◆ **DIRECTION**
Take the lines from the beginning of the data below through the line holding "SC.view_settings.look='None'" and return exactly those.
######
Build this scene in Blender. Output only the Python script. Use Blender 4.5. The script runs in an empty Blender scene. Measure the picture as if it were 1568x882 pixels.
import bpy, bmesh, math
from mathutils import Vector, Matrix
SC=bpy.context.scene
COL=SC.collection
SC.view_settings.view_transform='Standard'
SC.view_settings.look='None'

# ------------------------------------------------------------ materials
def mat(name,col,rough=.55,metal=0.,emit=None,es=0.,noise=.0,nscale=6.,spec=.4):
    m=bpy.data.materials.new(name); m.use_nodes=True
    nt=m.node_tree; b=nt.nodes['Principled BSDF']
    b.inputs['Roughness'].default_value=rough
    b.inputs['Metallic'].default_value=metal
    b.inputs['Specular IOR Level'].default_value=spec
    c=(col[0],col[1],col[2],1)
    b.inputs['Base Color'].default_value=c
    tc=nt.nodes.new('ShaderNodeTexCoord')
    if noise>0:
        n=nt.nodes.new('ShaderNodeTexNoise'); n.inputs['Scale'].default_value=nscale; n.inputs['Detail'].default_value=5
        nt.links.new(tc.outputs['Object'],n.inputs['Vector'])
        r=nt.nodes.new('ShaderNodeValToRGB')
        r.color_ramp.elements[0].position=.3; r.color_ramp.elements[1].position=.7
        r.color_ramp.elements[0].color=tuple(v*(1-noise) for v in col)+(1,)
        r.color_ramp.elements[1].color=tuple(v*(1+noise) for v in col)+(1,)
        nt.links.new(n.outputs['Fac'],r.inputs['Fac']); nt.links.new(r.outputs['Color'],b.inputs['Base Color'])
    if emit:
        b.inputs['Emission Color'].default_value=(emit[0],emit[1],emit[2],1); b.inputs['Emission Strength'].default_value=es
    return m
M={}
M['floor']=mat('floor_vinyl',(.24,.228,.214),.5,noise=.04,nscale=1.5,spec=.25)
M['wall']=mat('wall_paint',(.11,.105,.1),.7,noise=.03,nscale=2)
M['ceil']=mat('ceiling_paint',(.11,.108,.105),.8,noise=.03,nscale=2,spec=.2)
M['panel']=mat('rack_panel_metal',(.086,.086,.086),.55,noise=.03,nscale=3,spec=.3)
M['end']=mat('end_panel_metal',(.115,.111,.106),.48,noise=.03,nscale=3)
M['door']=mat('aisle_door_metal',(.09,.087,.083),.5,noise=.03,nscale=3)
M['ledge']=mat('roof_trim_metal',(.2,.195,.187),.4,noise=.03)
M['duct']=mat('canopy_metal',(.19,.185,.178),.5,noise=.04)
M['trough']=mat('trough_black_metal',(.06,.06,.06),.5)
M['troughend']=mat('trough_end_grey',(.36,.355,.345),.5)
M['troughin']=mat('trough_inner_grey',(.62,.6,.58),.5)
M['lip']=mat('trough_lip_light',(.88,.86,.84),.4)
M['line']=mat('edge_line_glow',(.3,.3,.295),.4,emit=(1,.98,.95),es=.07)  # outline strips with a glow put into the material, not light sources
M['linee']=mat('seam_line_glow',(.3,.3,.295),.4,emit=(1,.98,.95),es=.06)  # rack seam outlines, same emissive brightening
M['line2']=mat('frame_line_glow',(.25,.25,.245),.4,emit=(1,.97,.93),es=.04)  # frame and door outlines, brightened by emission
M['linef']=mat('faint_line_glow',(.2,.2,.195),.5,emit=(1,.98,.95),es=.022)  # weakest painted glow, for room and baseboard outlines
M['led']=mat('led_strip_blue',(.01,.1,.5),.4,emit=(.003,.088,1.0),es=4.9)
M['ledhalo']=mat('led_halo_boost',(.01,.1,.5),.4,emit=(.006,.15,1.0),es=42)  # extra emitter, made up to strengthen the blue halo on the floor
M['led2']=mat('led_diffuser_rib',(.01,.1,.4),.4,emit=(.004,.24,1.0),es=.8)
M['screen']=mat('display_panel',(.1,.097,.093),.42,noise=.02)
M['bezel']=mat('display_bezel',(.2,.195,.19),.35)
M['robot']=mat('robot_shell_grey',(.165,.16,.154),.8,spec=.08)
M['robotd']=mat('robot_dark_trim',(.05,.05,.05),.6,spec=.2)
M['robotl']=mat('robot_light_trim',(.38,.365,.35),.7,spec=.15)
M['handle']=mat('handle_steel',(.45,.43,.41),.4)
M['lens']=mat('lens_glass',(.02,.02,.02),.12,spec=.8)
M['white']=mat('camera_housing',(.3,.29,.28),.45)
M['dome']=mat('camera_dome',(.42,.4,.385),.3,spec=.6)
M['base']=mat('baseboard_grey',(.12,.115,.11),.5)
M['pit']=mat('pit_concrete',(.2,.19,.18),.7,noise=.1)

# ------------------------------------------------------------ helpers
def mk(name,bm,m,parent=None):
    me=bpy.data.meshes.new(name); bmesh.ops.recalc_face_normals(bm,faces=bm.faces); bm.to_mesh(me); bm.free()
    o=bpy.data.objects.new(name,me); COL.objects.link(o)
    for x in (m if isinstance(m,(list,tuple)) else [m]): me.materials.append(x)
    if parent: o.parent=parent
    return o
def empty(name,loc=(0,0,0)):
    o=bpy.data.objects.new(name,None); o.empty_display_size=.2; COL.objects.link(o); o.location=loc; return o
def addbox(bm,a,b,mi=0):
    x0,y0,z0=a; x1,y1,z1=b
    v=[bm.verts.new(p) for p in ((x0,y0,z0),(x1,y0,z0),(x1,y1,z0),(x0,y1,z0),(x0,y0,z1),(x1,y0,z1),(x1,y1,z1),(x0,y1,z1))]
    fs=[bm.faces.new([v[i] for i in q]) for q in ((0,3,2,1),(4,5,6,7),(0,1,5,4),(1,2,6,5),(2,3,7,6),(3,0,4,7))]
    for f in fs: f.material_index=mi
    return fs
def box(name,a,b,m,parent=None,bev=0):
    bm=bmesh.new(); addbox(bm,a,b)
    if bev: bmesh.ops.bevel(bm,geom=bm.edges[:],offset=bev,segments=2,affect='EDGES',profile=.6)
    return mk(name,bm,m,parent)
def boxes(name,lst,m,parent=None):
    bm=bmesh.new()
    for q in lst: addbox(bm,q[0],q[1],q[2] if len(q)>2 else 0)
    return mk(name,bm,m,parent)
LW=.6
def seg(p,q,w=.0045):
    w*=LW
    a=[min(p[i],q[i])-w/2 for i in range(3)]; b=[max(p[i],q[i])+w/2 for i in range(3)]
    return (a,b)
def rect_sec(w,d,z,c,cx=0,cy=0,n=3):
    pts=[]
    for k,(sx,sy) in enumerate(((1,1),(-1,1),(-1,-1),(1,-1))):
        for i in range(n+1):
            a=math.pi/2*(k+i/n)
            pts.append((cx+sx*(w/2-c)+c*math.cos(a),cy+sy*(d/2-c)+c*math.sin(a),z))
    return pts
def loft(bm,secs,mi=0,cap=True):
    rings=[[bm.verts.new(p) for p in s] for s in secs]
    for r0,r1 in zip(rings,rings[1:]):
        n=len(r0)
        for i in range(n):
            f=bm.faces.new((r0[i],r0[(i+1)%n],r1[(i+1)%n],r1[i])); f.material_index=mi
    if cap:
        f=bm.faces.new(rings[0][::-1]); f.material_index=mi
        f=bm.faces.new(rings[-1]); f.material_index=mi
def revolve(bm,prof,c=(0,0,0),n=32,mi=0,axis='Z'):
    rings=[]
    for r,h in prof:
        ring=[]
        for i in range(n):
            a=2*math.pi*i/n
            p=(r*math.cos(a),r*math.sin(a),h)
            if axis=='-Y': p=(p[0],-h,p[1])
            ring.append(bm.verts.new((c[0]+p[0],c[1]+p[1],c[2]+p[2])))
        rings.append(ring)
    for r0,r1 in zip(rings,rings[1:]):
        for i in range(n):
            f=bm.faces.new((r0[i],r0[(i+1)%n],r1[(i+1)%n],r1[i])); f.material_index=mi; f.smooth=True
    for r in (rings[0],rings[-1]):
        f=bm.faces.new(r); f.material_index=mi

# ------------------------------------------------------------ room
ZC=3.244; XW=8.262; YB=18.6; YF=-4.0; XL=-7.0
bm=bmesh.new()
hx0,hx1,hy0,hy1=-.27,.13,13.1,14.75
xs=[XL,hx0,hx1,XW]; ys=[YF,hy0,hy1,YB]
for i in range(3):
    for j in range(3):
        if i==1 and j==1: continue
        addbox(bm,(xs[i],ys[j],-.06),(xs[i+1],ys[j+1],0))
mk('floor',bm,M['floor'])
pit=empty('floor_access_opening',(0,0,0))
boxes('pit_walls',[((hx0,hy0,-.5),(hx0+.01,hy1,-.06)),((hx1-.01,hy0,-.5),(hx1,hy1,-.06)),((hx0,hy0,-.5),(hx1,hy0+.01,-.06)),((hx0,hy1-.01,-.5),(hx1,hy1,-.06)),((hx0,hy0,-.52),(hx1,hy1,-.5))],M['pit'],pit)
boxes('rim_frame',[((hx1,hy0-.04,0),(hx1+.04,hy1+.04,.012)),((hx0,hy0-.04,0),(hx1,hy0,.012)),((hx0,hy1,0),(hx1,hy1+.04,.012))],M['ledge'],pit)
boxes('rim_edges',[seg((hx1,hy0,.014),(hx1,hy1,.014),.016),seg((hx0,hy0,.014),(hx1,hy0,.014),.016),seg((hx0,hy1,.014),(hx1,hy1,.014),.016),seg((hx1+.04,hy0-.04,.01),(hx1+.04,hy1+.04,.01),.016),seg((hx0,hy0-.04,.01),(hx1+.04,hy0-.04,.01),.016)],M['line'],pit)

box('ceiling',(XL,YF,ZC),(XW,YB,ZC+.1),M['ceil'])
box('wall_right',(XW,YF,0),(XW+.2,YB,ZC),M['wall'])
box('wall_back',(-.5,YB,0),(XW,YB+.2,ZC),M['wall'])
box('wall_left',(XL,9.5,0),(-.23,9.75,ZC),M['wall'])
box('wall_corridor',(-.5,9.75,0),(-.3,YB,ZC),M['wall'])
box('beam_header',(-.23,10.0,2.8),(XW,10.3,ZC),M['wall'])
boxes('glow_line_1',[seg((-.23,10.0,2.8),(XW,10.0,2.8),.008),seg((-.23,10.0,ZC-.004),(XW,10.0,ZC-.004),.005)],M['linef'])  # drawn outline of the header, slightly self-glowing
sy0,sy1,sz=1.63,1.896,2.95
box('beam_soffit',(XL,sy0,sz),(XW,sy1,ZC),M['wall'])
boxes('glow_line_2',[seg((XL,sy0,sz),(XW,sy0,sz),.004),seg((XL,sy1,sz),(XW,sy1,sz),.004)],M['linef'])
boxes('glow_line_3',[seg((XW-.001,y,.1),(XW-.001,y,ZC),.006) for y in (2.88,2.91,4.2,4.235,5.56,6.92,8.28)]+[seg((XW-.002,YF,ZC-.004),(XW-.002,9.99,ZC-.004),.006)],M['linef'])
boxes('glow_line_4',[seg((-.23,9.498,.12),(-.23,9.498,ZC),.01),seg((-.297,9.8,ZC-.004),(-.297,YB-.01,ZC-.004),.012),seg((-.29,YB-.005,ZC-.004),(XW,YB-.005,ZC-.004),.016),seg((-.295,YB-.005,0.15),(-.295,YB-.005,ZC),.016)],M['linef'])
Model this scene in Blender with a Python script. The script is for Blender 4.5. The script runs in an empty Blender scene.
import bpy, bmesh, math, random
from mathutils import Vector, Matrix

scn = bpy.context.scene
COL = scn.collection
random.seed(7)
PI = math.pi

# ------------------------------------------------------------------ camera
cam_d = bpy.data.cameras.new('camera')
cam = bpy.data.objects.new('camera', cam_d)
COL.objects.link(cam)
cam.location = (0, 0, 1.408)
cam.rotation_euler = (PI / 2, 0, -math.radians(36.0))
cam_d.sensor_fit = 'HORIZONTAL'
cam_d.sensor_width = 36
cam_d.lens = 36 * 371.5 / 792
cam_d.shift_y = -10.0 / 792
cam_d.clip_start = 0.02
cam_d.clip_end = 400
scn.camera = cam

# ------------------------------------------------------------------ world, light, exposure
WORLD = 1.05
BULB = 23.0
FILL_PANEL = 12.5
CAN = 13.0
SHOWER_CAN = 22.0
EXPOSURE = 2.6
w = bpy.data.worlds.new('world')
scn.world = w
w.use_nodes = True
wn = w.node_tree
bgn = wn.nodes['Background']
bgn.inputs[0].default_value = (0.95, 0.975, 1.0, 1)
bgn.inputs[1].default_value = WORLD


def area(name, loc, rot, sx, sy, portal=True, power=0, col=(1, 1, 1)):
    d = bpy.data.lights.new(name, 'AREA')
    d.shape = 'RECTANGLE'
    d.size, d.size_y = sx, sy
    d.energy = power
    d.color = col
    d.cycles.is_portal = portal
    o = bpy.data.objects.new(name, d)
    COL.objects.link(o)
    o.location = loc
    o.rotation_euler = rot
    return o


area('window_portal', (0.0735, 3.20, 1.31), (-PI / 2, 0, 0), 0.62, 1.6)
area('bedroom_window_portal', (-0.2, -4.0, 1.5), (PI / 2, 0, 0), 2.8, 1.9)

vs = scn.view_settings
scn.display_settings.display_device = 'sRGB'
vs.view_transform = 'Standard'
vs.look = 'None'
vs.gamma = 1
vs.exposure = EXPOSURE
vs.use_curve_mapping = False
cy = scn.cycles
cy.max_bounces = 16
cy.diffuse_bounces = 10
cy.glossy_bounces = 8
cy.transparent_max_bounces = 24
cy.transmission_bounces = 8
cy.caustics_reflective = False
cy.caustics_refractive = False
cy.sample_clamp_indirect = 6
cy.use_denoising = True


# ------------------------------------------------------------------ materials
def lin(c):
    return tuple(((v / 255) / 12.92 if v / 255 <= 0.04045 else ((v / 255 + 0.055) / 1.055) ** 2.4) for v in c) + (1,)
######
◆ **OUTPUT**
Build this scene in Blender. Output only the Python script. Use Blender 4.5. The script runs in an empty Blender scene. Measure the picture as if it were 1568x882 pixels.
import bpy, bmesh, math
from mathutils import Vector, Matrix
SC=bpy.context.scene
COL=SC.collection
SC.view_settings.view_transform='Standard'
SC.view_settings.look='None'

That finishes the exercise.